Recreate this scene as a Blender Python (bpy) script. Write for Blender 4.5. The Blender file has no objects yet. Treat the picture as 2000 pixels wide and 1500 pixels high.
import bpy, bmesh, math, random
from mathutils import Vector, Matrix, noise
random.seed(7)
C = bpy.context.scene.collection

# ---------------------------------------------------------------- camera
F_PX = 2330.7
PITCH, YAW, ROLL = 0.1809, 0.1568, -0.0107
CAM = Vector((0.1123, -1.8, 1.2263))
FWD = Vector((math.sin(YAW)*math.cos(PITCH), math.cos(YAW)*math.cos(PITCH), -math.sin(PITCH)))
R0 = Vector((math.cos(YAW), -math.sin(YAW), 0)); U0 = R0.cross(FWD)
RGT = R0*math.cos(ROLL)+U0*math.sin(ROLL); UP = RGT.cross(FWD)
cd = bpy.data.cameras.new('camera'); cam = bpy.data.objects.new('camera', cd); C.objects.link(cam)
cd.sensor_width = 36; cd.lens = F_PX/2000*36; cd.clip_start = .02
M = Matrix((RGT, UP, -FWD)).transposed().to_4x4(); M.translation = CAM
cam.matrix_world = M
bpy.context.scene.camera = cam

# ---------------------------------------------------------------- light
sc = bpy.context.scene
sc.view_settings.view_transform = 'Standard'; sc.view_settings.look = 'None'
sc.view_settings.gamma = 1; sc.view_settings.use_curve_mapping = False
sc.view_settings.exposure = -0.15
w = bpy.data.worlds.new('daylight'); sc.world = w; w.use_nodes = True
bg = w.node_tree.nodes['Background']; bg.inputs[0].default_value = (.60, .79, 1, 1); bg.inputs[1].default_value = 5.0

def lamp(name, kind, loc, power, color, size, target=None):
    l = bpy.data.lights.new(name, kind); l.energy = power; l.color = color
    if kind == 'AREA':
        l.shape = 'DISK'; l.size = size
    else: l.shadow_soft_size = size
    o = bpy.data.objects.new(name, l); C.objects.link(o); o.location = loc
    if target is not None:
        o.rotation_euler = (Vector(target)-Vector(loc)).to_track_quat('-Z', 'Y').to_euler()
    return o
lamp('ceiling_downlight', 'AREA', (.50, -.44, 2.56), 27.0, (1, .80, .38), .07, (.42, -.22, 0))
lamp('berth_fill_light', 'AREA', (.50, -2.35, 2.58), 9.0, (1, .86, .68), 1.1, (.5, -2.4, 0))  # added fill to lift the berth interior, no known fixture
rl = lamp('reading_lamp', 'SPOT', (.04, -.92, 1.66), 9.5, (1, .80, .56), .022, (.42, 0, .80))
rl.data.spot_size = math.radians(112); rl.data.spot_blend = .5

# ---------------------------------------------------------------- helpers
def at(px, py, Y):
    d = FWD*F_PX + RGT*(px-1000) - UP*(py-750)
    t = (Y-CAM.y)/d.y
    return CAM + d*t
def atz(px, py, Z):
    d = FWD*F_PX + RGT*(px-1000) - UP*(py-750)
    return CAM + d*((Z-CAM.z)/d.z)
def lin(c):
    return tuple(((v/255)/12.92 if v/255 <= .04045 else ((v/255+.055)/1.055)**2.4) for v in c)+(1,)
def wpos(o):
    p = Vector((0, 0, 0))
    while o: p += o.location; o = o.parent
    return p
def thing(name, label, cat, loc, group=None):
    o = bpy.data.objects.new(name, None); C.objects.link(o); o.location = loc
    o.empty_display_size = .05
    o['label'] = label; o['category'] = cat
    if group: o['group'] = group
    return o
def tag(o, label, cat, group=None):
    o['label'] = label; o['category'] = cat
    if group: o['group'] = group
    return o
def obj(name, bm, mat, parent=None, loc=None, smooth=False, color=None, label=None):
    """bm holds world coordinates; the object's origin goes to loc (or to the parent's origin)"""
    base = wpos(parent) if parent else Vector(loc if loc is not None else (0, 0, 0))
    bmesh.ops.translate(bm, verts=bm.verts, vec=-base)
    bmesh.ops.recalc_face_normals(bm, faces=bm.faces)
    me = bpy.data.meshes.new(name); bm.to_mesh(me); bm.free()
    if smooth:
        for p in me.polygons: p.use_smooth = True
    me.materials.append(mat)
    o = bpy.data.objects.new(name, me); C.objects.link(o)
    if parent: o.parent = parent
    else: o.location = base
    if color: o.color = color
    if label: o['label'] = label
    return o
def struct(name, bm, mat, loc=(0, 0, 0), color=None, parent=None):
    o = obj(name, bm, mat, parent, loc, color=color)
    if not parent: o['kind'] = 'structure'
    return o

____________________

- **What the task requires**: Extract the complete listing verbatim.

- **Solved problem**:
Recreate this scene as a Blender Python (bpy) script. Write for Blender 4.5. The Blender file has no objects yet. Treat the picture as 2000 pixels wide and 1500 pixels high.
import bpy, bmesh, math, random
from mathutils import Vector, Matrix, noise
random.seed(7)
C = bpy.context.scene.collection

# ---------------------------------------------------------------- camera
F_PX = 2330.7
PITCH, YAW, ROLL = 0.1809, 0.1568, -0.0107
CAM = Vector((0.1123, -1.8, 1.2263))
FWD = Vector((math.sin(YAW)*math.cos(PITCH), math.cos(YAW)*math.cos(PITCH), -math.sin(PITCH)))
R0 = Vector((math.cos(YAW), -math.sin(YAW), 0)); U0 = R0.cross(FWD)
RGT = R0*math.cos(ROLL)+U0*math.sin(ROLL); UP = RGT.cross(FWD)
cd = bpy.data.cameras.new('camera'); cam = bpy.data.objects.new('camera', cd); C.objects.link(cam)
cd.sensor_width = 36; cd.lens = F_PX/2000*36; cd.clip_start = .02
M = Matrix((RGT, UP, -FWD)).transposed().to_4x4(); M.translation = CAM
cam.matrix_world = M
bpy.context.scene.camera = cam

# ---------------------------------------------------------------- light
sc = bpy.context.scene
sc.view_settings.view_transform = 'Standard'; sc.view_settings.look = 'None'
sc.view_settings.gamma = 1; sc.view_settings.use_curve_mapping = False
sc.view_settings.exposure = -0.15
w = bpy.data.worlds.new('daylight'); sc.world = w; w.use_nodes = True
bg = w.node_tree.nodes['Background']; bg.inputs[0].default_value = (.60, .79, 1, 1); bg.inputs[1].default_value = 5.0

def lamp(name, kind, loc, power, color, size, target=None):
    l = bpy.data.lights.new(name, kind); l.energy = power; l.color = color
    if kind == 'AREA':
        l.shape = 'DISK'; l.size = size
    else: l.shadow_soft_size = size
    o = bpy.data.objects.new(name, l); C.objects.link(o); o.location = loc
    if target is not None:
        o.rotation_euler = (Vector(target)-Vector(loc)).to_track_quat('-Z', 'Y').to_euler()
    return o
lamp('ceiling_downlight', 'AREA', (.50, -.44, 2.56), 27.0, (1, .80, .38), .07, (.42, -.22, 0))
lamp('berth_fill_light', 'AREA', (.50, -2.35, 2.58), 9.0, (1, .86, .68), 1.1, (.5, -2.4, 0))  # added fill to lift the berth interior, no known fixture
rl = lamp('reading_lamp', 'SPOT', (.04, -.92, 1.66), 9.5, (1, .80, .56), .022, (.42, 0, .80))
rl.data.spot_size = math.radians(112); rl.data.spot_blend = .5

# ---------------------------------------------------------------- helpers
def at(px, py, Y):
    d = FWD*F_PX + RGT*(px-1000) - UP*(py-750)
    t = (Y-CAM.y)/d.y
    return CAM + d*t
def atz(px, py, Z):
    d = FWD*F_PX + RGT*(px-1000) - UP*(py-750)
    return CAM + d*((Z-CAM.z)/d.z)
def lin(c):
    return tuple(((v/255)/12.92 if v/255 <= .04045 else ((v/255+.055)/1.055)**2.4) for v in c)+(1,)
def wpos(o):
    p = Vector((0, 0, 0))
    while o: p += o.location; o = o.parent
    return p
def thing(name, label, cat, loc, group=None):
    o = bpy.data.objects.new(name, None); C.objects.link(o); o.location = loc
    o.empty_display_size = .05
    o['label'] = label; o['category'] = cat
    if group: o['group'] = group
    return o
def tag(o, label, cat, group=None):
    o['label'] = label; o['category'] = cat
    if group: o['group'] = group
    return o
def obj(name, bm, mat, parent=None, loc=None, smooth=False, color=None, label=None):
    """bm holds world coordinates; the object's origin goes to loc (or to the parent's origin)"""
    base = wpos(parent) if parent else Vector(loc if loc is not None else (0, 0, 0))
    bmesh.ops.translate(bm, verts=bm.verts, vec=-base)
    bmesh.ops.recalc_face_normals(bm, faces=bm.faces)
    me = bpy.data.meshes.new(name); bm.to_mesh(me); bm.free()
    if smooth:
        for p in me.polygons: p.use_smooth = True
    me.materials.append(mat)
    o = bpy.data.objects.new(name, me); C.objects.link(o)
    if parent: o.parent = parent
    else: o.location = base
    if color: o.color = color
    if label: o['label'] = label
    return o
def struct(name, bm, mat, loc=(0, 0, 0), color=None, parent=None):
    o = obj(name, bm, mat, parent, loc, color=color)
    if not parent: o['kind'] = 'structure'
    return o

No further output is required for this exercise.